# [GOAL OF THE EXERCISE]
Extract, in full, the lines below, beginning at the first and ending with the line that contains "s.out = s.n('ShaderNodeOutputMaterial')". Pictures do not belong in the copy.

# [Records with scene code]
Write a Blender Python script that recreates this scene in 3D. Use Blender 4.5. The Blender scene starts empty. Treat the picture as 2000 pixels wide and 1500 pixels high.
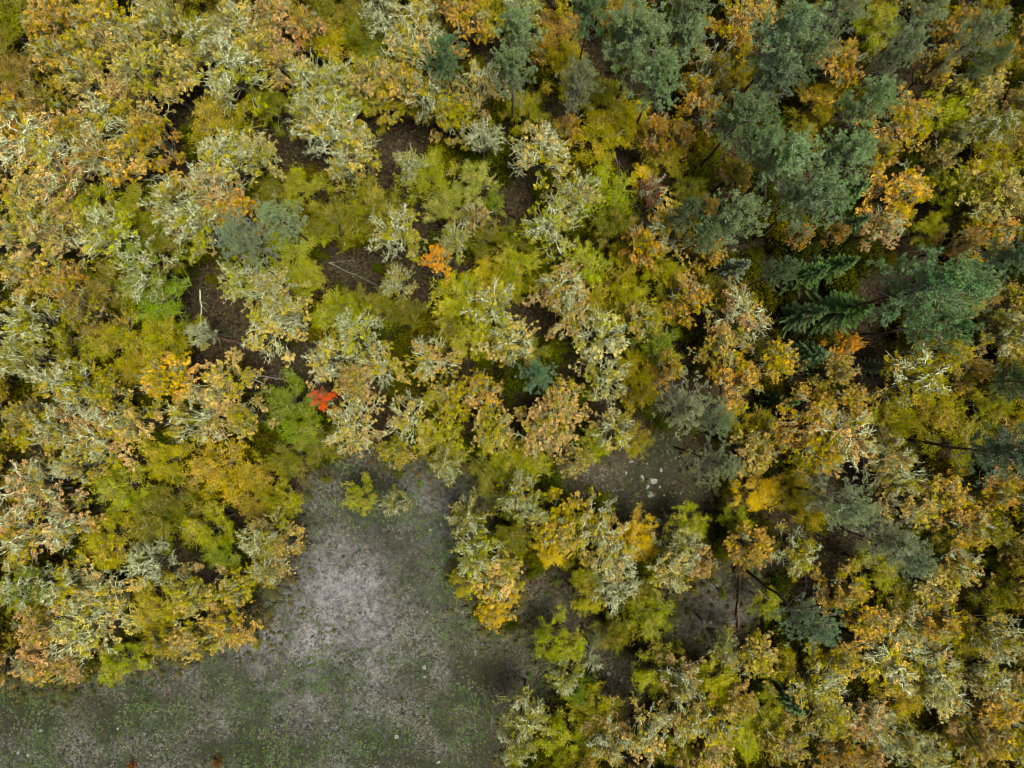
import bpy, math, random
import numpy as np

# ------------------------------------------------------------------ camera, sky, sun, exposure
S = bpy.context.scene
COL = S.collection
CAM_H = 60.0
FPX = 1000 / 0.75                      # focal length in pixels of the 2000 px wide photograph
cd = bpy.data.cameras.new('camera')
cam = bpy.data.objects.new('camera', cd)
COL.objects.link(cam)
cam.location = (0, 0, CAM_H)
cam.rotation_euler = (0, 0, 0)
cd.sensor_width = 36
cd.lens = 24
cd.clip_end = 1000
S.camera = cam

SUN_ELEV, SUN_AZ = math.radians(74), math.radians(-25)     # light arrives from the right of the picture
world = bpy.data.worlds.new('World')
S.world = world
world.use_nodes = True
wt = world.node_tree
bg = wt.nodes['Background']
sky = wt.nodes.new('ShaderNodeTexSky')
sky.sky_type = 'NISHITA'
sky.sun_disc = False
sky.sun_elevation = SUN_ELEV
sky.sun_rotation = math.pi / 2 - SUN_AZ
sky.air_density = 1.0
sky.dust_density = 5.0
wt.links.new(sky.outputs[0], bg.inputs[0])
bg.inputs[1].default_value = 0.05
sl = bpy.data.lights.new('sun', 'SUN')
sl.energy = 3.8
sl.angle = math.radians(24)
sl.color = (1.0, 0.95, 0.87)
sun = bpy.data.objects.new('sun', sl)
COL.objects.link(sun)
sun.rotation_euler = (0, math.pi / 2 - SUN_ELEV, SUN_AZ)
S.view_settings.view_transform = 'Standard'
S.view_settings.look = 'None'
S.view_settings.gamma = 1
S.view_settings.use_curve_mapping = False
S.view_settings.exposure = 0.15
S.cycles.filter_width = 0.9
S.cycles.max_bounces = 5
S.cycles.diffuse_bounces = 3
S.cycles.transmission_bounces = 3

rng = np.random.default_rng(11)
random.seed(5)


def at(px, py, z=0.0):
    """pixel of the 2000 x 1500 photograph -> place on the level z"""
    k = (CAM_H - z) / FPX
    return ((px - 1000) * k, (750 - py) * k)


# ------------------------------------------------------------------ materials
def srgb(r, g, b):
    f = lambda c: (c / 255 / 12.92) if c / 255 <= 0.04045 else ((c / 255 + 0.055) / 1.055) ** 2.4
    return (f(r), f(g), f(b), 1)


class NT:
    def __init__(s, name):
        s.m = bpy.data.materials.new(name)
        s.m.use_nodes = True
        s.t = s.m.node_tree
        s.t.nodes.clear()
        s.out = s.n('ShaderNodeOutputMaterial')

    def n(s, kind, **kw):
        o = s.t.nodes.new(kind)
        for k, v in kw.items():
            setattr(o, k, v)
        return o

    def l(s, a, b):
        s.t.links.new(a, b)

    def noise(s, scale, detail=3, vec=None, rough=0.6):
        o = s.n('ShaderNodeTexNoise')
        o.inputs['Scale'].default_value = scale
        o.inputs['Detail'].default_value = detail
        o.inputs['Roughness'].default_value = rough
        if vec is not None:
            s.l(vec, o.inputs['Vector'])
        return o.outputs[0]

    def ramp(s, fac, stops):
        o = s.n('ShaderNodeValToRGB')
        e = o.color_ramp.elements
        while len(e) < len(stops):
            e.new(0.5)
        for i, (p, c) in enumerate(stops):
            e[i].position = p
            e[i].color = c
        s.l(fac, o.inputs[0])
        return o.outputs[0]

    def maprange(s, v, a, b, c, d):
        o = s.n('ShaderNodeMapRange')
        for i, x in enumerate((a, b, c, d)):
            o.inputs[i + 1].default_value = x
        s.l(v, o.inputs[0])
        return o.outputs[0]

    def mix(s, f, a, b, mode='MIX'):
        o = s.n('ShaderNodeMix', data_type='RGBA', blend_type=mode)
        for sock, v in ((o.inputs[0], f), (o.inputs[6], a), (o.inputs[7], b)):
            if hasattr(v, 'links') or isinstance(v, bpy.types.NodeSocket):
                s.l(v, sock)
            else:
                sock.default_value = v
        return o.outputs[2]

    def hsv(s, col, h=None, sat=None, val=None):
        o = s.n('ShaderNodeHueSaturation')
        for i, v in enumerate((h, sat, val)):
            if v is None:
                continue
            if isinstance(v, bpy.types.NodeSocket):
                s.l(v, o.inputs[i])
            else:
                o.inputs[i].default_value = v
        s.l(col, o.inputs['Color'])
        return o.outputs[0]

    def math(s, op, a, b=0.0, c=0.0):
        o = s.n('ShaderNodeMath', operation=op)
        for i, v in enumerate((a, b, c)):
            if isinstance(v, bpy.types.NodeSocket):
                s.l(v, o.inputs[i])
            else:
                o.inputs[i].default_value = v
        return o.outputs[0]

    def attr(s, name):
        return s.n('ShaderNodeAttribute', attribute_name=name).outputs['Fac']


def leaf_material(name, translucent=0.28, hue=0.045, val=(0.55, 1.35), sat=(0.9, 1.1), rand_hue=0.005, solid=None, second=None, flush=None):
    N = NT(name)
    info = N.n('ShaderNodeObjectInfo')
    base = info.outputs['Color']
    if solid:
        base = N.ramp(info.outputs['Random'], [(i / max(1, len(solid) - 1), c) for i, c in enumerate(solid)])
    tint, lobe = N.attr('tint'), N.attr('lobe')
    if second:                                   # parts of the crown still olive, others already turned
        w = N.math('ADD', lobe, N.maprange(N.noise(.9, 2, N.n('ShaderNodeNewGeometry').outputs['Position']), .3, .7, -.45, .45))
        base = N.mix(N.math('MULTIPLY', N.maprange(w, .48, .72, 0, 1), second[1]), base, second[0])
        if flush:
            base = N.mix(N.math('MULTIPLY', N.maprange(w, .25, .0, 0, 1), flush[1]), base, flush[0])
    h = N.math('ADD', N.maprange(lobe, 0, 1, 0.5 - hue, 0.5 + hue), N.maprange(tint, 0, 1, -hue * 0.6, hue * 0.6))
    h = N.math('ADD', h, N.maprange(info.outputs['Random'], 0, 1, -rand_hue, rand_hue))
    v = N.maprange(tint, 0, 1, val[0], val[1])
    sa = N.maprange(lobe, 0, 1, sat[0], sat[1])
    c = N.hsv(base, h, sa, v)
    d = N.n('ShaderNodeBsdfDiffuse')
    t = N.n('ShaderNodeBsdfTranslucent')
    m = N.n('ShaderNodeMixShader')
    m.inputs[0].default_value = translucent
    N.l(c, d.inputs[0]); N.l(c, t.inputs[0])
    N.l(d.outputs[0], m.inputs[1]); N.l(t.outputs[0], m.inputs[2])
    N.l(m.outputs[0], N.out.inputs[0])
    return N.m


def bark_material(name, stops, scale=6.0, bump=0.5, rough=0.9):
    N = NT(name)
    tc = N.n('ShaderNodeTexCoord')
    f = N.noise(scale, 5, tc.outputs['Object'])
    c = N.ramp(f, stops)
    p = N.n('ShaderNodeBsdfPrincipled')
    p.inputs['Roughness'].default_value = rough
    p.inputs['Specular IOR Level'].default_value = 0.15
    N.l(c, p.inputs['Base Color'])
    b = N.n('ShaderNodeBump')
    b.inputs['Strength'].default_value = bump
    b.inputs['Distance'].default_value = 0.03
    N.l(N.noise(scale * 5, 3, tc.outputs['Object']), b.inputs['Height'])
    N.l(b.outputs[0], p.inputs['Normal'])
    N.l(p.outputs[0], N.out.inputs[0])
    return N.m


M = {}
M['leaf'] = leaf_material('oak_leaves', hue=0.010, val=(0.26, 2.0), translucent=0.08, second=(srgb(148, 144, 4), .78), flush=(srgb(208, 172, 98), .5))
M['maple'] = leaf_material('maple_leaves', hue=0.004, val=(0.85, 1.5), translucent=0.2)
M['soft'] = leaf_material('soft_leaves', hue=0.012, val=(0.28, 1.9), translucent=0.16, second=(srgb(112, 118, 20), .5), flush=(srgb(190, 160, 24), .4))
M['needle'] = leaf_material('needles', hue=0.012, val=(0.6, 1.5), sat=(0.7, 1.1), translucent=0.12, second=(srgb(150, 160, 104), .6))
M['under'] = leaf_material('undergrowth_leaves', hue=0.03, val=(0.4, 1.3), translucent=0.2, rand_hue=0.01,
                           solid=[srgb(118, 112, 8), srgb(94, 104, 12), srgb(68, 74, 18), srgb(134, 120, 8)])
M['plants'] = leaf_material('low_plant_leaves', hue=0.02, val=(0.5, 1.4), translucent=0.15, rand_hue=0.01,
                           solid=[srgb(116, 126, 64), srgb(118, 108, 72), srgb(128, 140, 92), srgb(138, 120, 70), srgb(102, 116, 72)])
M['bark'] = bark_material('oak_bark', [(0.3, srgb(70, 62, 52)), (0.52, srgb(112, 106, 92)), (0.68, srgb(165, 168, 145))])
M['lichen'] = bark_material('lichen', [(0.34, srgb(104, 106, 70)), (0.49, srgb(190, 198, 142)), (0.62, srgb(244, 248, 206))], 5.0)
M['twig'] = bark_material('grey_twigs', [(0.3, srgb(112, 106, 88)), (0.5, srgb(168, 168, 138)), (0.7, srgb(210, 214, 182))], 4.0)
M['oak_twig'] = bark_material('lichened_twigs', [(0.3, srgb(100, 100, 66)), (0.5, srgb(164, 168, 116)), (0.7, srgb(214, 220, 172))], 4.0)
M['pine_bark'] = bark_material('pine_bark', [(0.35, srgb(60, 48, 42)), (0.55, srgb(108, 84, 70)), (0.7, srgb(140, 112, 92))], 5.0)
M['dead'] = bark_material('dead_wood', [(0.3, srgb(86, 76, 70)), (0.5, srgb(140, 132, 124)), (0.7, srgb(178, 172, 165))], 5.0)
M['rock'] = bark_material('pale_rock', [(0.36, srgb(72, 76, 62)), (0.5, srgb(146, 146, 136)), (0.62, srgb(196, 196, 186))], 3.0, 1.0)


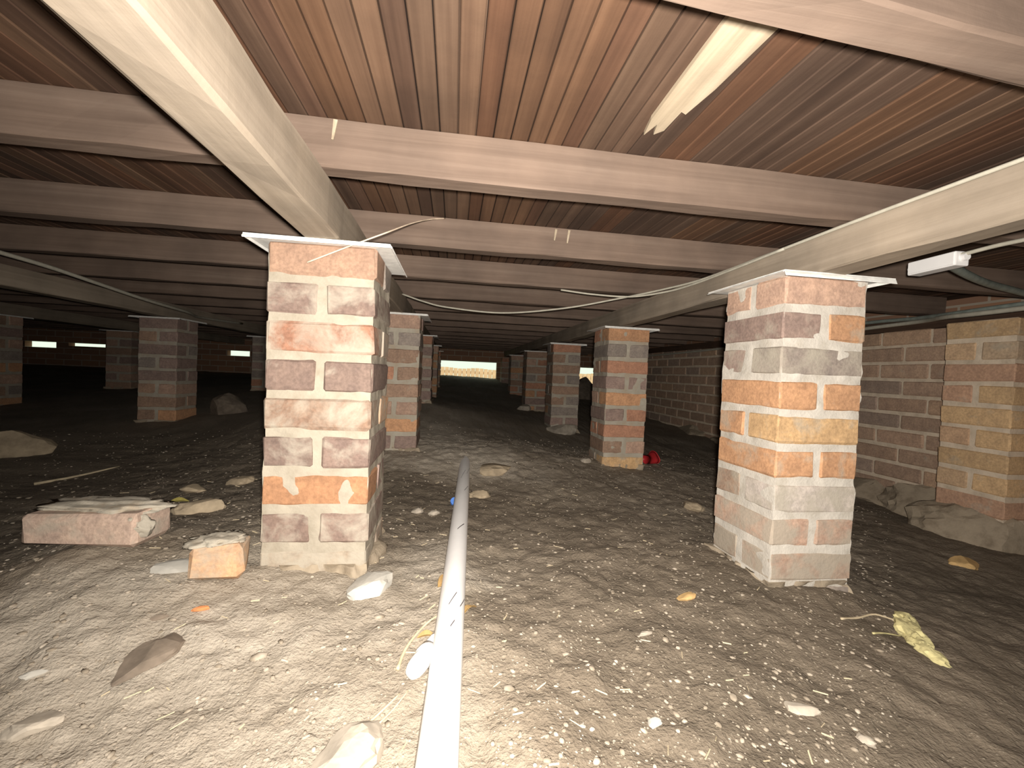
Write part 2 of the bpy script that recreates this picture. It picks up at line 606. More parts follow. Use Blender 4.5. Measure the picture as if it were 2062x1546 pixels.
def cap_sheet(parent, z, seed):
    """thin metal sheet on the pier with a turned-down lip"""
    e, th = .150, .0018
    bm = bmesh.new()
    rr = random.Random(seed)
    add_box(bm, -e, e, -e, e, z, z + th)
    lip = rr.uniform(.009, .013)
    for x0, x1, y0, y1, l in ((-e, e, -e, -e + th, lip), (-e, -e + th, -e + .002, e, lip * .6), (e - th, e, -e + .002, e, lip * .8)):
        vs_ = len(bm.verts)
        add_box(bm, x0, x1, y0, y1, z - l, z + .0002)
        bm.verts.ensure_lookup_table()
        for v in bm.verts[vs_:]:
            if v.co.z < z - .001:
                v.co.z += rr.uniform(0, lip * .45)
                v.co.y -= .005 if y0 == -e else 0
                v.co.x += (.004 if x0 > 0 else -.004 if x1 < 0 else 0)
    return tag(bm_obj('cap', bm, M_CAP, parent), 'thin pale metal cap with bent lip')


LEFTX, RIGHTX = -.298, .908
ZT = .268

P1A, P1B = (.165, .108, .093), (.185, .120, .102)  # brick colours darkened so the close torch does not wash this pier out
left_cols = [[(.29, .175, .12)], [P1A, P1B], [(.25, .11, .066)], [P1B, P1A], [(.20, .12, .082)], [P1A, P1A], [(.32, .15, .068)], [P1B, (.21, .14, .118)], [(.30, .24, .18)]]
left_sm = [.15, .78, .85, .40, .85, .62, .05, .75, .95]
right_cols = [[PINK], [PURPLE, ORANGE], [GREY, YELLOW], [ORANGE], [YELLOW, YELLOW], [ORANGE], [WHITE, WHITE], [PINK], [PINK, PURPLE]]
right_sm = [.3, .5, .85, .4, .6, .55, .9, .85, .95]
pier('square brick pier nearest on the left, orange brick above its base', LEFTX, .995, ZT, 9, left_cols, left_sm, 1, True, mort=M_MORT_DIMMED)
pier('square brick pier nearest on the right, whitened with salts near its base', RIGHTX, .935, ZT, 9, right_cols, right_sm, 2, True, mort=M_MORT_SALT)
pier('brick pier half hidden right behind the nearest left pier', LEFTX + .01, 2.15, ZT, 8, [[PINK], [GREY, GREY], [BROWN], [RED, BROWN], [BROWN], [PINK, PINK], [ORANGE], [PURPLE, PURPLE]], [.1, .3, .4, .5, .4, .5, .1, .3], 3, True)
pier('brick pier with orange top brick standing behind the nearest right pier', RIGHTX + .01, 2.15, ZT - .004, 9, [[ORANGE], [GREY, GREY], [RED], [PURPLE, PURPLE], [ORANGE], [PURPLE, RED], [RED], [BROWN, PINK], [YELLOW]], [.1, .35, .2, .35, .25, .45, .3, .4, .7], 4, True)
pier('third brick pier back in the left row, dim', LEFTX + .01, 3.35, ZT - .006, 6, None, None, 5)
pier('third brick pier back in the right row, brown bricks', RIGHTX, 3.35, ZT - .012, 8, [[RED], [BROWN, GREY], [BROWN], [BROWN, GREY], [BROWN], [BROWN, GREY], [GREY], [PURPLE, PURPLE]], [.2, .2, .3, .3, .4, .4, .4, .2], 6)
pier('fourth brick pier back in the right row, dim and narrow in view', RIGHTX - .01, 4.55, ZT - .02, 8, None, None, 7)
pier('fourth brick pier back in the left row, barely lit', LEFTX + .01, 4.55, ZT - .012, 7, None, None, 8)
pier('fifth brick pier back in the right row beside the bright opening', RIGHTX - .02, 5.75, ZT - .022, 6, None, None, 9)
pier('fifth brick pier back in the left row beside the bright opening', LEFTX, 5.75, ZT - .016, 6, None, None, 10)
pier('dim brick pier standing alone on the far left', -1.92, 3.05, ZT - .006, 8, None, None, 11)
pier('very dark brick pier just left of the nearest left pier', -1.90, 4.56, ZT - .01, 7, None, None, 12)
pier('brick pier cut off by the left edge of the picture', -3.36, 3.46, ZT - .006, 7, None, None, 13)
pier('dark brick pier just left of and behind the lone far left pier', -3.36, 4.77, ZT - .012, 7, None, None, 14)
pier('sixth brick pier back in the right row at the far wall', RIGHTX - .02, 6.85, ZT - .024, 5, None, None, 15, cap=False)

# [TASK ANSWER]
Write a Blender Python script that recreates this scene in 3D. Use Blender 4.5. The Blender scene starts empty. Treat the picture as 2000 pixels wide and 1500 pixels high.
import bpy, math, random
import numpy as np

# ------------------------------------------------------------------ camera, sky, sun, exposure
S = bpy.context.scene
COL = S.collection
CAM_H = 60.0
FPX = 1000 / 0.75                      # focal length in pixels of the 2000 px wide photograph
cd = bpy.data.cameras.new('camera')
cam = bpy.data.objects.new('camera', cd)
COL.objects.link(cam)
cam.location = (0, 0, CAM_H)
cam.rotation_euler = (0, 0, 0)
cd.sensor_width = 36
cd.lens = 24
cd.clip_end = 1000
S.camera = cam

SUN_ELEV, SUN_AZ = math.radians(74), math.radians(-25)     # light arrives from the right of the picture
world = bpy.data.worlds.new('World')
S.world = world
world.use_nodes = True
wt = world.node_tree
bg = wt.nodes['Background']
sky = wt.nodes.new('ShaderNodeTexSky')
sky.sky_type = 'NISHITA'
sky.sun_disc = False
sky.sun_elevation = SUN_ELEV
sky.sun_rotation = math.pi / 2 - SUN_AZ
sky.air_density = 1.0
sky.dust_density = 5.0
wt.links.new(sky.outputs[0], bg.inputs[0])
bg.inputs[1].default_value = 0.05
sl = bpy.data.lights.new('sun', 'SUN')
sl.energy = 3.8
sl.angle = math.radians(24)
sl.color = (1.0, 0.95, 0.87)
sun = bpy.data.objects.new('sun', sl)
COL.objects.link(sun)
sun.rotation_euler = (0, math.pi / 2 - SUN_ELEV, SUN_AZ)
S.view_settings.view_transform = 'Standard'
S.view_settings.look = 'None'
S.view_settings.gamma = 1
S.view_settings.use_curve_mapping = False
S.view_settings.exposure = 0.15
S.cycles.filter_width = 0.9
S.cycles.max_bounces = 5
S.cycles.diffuse_bounces = 3
S.cycles.transmission_bounces = 3

rng = np.random.default_rng(11)
random.seed(5)


def at(px, py, z=0.0):
    """pixel of the 2000 x 1500 photograph -> place on the level z"""
    k = (CAM_H - z) / FPX
    return ((px - 1000) * k, (750 - py) * k)


# ------------------------------------------------------------------ materials
def srgb(r, g, b):
    f = lambda c: (c / 255 / 12.92) if c / 255 <= 0.04045 else ((c / 255 + 0.055) / 1.055) ** 2.4
    return (f(r), f(g), f(b), 1)


class NT:
    def __init__(s, name):
        s.m = bpy.data.materials.new(name)
        s.m.use_nodes = True
        s.t = s.m.node_tree
        s.t.nodes.clear()
        s.out = s.n('ShaderNodeOutputMaterial')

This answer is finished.